As Republican presidential frontrunner Donald Trump promises to build a wall between Mexico and the US, and to prevent Syrian refugees from being admitted to America, Francis compared the current refugee crisis to the one that arose in World War II and said that “we the people of this continent are not fearful of foreigners, because most of us were once foreigners.” That drew a standing ovation. Rubio, who has shifted his emphasis on immigration reform over time, leaped to his feet.

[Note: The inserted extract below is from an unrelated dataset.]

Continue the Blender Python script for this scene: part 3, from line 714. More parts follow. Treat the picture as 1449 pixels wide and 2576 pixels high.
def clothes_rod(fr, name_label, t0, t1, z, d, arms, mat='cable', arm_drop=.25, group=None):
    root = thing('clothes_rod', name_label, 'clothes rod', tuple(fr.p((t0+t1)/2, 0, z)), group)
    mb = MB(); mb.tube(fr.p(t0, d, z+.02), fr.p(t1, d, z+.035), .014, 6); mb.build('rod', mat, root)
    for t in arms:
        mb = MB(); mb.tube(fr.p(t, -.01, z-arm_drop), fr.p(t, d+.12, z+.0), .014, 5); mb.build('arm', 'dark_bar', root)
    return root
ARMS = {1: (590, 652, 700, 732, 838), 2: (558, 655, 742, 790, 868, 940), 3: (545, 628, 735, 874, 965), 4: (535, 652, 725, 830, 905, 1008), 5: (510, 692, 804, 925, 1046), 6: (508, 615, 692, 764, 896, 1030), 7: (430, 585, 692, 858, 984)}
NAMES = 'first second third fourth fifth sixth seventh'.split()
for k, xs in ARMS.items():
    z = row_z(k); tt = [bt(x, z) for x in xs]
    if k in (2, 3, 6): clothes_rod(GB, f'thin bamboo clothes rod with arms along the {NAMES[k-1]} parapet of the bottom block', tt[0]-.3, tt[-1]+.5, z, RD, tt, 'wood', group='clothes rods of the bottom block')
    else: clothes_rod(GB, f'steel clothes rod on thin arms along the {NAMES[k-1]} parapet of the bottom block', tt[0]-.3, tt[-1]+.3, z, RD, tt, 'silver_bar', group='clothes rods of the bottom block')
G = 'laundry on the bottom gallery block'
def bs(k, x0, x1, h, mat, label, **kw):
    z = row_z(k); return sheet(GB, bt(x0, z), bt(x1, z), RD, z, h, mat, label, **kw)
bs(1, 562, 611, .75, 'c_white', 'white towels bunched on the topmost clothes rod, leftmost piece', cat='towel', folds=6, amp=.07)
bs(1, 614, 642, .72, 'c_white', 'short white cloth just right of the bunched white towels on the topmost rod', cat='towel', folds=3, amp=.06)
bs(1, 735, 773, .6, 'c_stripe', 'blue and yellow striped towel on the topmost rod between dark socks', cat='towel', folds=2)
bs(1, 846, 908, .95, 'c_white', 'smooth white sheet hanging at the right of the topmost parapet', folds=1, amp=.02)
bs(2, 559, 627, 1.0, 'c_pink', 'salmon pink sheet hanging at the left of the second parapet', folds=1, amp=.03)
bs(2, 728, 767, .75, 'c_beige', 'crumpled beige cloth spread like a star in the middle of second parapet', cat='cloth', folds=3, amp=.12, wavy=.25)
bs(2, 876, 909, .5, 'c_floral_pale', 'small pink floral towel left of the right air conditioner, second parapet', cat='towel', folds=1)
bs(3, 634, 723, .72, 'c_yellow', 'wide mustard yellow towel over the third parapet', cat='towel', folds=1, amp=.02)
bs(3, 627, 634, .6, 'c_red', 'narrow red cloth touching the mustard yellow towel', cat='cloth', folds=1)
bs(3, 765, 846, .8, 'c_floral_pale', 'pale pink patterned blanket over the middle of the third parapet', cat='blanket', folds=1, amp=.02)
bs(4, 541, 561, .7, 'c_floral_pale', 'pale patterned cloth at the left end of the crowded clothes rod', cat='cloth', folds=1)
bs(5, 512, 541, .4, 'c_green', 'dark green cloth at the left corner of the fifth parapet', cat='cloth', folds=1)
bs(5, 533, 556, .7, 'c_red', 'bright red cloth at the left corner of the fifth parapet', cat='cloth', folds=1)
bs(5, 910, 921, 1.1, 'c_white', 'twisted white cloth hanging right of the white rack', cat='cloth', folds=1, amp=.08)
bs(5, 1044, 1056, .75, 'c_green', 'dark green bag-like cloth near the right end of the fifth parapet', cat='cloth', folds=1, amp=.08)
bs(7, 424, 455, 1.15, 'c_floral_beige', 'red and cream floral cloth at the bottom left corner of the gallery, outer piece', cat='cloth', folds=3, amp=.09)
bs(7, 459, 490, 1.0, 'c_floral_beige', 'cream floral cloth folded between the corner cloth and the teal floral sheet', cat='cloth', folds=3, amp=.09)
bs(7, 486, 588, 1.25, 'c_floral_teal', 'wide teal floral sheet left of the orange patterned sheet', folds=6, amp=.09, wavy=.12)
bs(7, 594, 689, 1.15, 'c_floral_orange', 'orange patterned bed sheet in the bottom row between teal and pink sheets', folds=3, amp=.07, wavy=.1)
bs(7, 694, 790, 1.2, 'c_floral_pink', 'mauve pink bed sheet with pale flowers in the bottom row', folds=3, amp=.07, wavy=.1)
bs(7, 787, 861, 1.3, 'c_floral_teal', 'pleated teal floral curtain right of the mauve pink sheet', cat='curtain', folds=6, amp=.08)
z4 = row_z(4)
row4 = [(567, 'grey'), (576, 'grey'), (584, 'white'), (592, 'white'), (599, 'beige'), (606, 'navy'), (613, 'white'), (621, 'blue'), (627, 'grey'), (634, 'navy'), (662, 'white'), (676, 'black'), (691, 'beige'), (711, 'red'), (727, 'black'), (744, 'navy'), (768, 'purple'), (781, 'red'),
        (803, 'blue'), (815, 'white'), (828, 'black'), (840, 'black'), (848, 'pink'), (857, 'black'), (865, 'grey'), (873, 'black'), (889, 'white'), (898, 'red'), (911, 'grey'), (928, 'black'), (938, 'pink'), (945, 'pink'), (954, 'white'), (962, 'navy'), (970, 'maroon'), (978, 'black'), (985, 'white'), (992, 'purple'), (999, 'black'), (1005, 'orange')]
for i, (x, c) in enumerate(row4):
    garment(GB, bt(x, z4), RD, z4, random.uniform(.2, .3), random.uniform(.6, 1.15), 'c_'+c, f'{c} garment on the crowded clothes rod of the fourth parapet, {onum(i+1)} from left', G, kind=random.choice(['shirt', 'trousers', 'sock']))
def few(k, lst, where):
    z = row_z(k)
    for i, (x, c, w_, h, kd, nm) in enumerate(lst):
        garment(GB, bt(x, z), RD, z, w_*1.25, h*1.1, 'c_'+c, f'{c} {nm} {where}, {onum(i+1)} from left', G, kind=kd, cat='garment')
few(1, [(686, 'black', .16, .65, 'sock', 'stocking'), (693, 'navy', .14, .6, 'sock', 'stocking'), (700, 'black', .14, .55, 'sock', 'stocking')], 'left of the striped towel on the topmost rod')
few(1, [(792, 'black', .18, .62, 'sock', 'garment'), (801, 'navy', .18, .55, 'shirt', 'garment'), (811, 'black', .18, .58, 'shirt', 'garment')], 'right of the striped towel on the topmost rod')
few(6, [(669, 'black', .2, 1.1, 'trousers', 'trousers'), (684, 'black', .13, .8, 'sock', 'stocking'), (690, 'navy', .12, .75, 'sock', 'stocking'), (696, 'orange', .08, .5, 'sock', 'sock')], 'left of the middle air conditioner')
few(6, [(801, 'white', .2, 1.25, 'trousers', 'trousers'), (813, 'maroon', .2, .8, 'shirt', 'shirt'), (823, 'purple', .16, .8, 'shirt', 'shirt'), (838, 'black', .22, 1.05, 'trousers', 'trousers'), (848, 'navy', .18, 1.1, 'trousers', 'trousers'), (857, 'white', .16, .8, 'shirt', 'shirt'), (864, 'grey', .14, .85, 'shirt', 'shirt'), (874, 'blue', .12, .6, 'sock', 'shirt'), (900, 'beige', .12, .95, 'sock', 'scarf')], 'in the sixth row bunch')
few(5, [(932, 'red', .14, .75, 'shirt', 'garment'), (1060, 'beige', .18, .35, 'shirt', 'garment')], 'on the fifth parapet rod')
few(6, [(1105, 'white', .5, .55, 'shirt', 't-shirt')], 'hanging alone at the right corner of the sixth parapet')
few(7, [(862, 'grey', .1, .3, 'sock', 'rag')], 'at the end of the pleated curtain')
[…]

And while Democrats continue to bask in this summer’s Supreme Court decision protecting same-sex marriage, the pope said he was concerned that “fundamental relationships are being called into question, as is the very basis of marriage and the family.” The issue that caused the biggest stir before the speech — climate change — factored prominently in Francis’s remarks. He spoke of the human roots of global warming and said, “I am convinced we can make a difference.”
But perhaps the most unexpected run in the speech was an admonishment as gentle as it was clear: Politics is about building bridges, not destroying them. Francis never mentioned the international nuclear nonproliferation deal with Iran by name or the gridlock in American politics, but he seemed to be speak to both matters.
“When countries which have been at odds resume the path of dialogue — a dialogue which may have been interrupted for the most legitimate of reasons — new opportunities open up for all,” he said. “A good political leader is one who, with the interests of all in mind, seizes the moment in a spirit of openness and pragmatism. A good political leader always opts to initiate processes rather than possessing spaces.”
Pennsylvania Republican Rep. Joe Pitts, speaking about the pope’s limited remarks on abortion and same-sex marriage, said he was displeased that Francis had been “unfortunately politically correct.”
For liberals, though, he was simply correct about politics.